Pour ce qui concerne le Proche-Orient, comme son ami Jean Daniel, Stéphane Hessel est de ces juifs qui considèrent la guerre des Six Jours comme un césure tragique. « Jusque-là, je donnais tort aux Arabes, ils n’auraient pas dû attaquer les Israéliens en 1948. Après 1967, j’ai constaté que les Israéliens laissaient passer toutes les occasions de changer d’attitude à l’égard de leur voisin. Nous sommes nombreux à penser qu’Israël va droit dans le mur... »

On le voit, Stéphane Hessel est l’un de ces étrangers qui ont donné le meilleur d’eux-mêmes à leur pays d’adoption. Il ne laissera personne oublier que l’identité française est « le résultat d’une quantité de mouvements migratoires, gaulois, romains, francs, celtes, italiens, portugais, maghrébins, africains »... Il s’indigne, il demande ce que font Sarkozy, Hortefeux et Besson. « Tous ces peuples ont créé puis ont enrichis cette fameuse identité nationale dont on nous rebat les oreilles. Le problème de l’immigration me préoccupe depuis plus de vingt ans, je m’inquiète pour les malheureux immigrés que l’on prive de leurs papiers, que l’on refuse de régulariser, et que l’on essaie d’expulser. Je travaille avec France Terre d’Asile, avec la FIDH... »

Dans notre pays malade du jeunisme, il existe donc encore des anciens qui ont des choses à nous dire, des sages qui aident à vivre. Au terme d’une vie éclairée, malgré les épreuves et les démentis, les inerties et indifférences, Stéphane Hessel continue à vouloir la justice et la liberté pour tous. « Je ne suis pas un idéaliste vaseux », dit-il à Régis Debray, qui lui répond en riant : « Mais vous êtes un optimiste actif. »

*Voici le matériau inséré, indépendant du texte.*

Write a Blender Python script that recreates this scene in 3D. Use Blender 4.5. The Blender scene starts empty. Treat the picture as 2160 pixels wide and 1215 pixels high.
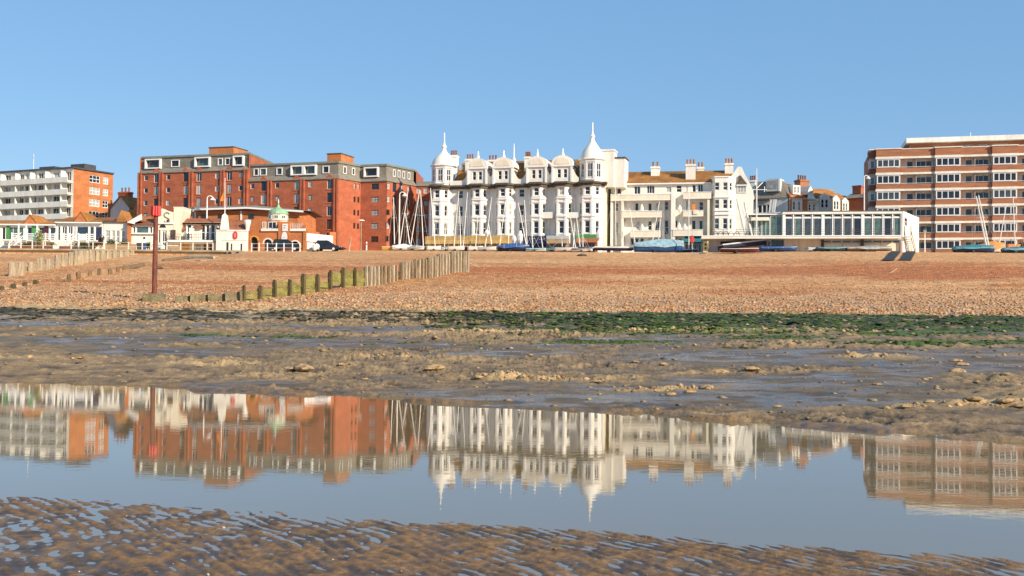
import bpy, math, random
import numpy as np
from mathutils import Vector, Matrix
R = random.Random(7)
S = bpy.context.scene
COL = S.collection
rad = math.radians

# ------------------------------------------------------------------ camera
CAMZ = 1.6
FOC = 2160.0                                   # focal length in photo pixels (36 mm lens on a 36 mm sensor)
PITCH, ROLL = math.atan(46.5 / FOC), rad(0.53)
_f = Vector((0, math.cos(PITCH), math.sin(PITCH)))
_u0 = Vector((0, -math.sin(PITCH), math.cos(PITCH)))
_r0 = Vector((1, 0, 0))
RIGHT = _r0 * math.cos(ROLL) + _u0 * math.sin(ROLL)
UP = -_r0 * math.sin(ROLL) + _u0 * math.cos(ROLL)
cd = bpy.data.cameras.new('camera'); cam = bpy.data.objects.new('camera', cd); COL.objects.link(cam)
M = Matrix((RIGHT, UP, -_f)).transposed().to_4x4(); M.translation = (0, 0, CAMZ)
cam.matrix_world = M
cd.sensor_width = 36; cd.lens = 36; cd.clip_start = 0.1; cd.clip_end = 6000
S.camera = cam

# ------------------------------------------------------------------ sky, sun, exposure
SUN_EL = rad(27); SUN_AZ = Vector((0.75, -0.66))          # direction towards the sun, seen from above
w = bpy.data.worlds.new("World"); S.world = w; w.use_nodes = True
nt = w.node_tree; bg = nt.nodes['Background']
sky = nt.nodes.new('ShaderNodeTexSky'); sky.sky_type = 'NISHITA'; sky.sun_disc = False
sky.sun_elevation = SUN_EL; sky.sun_rotation = math.atan2(SUN_AZ.x, SUN_AZ.y)
sky.air_density = 1.0; sky.dust_density = 0.2; sky.ozone_density = 2.0; sky.altitude = 0
tn = nt.nodes.new('ShaderNodeMix'); tn.data_type = 'RGBA'; tn.inputs[0].default_value = 0.66      # flat blue mixed in to even the sky out
tn.inputs[7].default_value = (1.18, 2.66, 4.70, 1)
nt.links.new(sky.outputs[0], tn.inputs[6]); nt.links.new(tn.outputs[2], bg.inputs[0]); bg.inputs[1].default_value = 0.12
sl = bpy.data.lights.new('sun', 'SUN'); sl.energy = 5.0; sl.angle = rad(0.5); sl.color = (1, 0.86, 0.68)
so = bpy.data.objects.new('sun', sl); COL.objects.link(so)
sd = Vector((SUN_AZ.x * math.cos(SUN_EL), SUN_AZ.y * math.cos(SUN_EL), math.sin(SUN_EL)))
so.rotation_euler = sd.to_track_quat('Z', 'Y').to_euler(); so.location = (60, -60, 60)
S.view_settings.view_transform = 'Standard'; S.view_settings.look = 'None'
S.view_settings.gamma = 1; S.view_settings.use_curve_mapping = False; S.view_settings.exposure = 0.4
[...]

Tel est le « Sisyphe heureux » dont Sophie Lechevalier et Thierry Neuville nous offrent un portrait sensible et de nature à faire naître des vocations. Un homme élégant à tous les sens du terme, frère de Nelson Mandela et du Dalaï Lama, ami de Michel Rocard et d’Edgar Morin. Un homme pour qui le passage du temps n’est pas un naufrage mais une occasion de poursuivre ses objectifs : défendre l’humanité contre ses démons.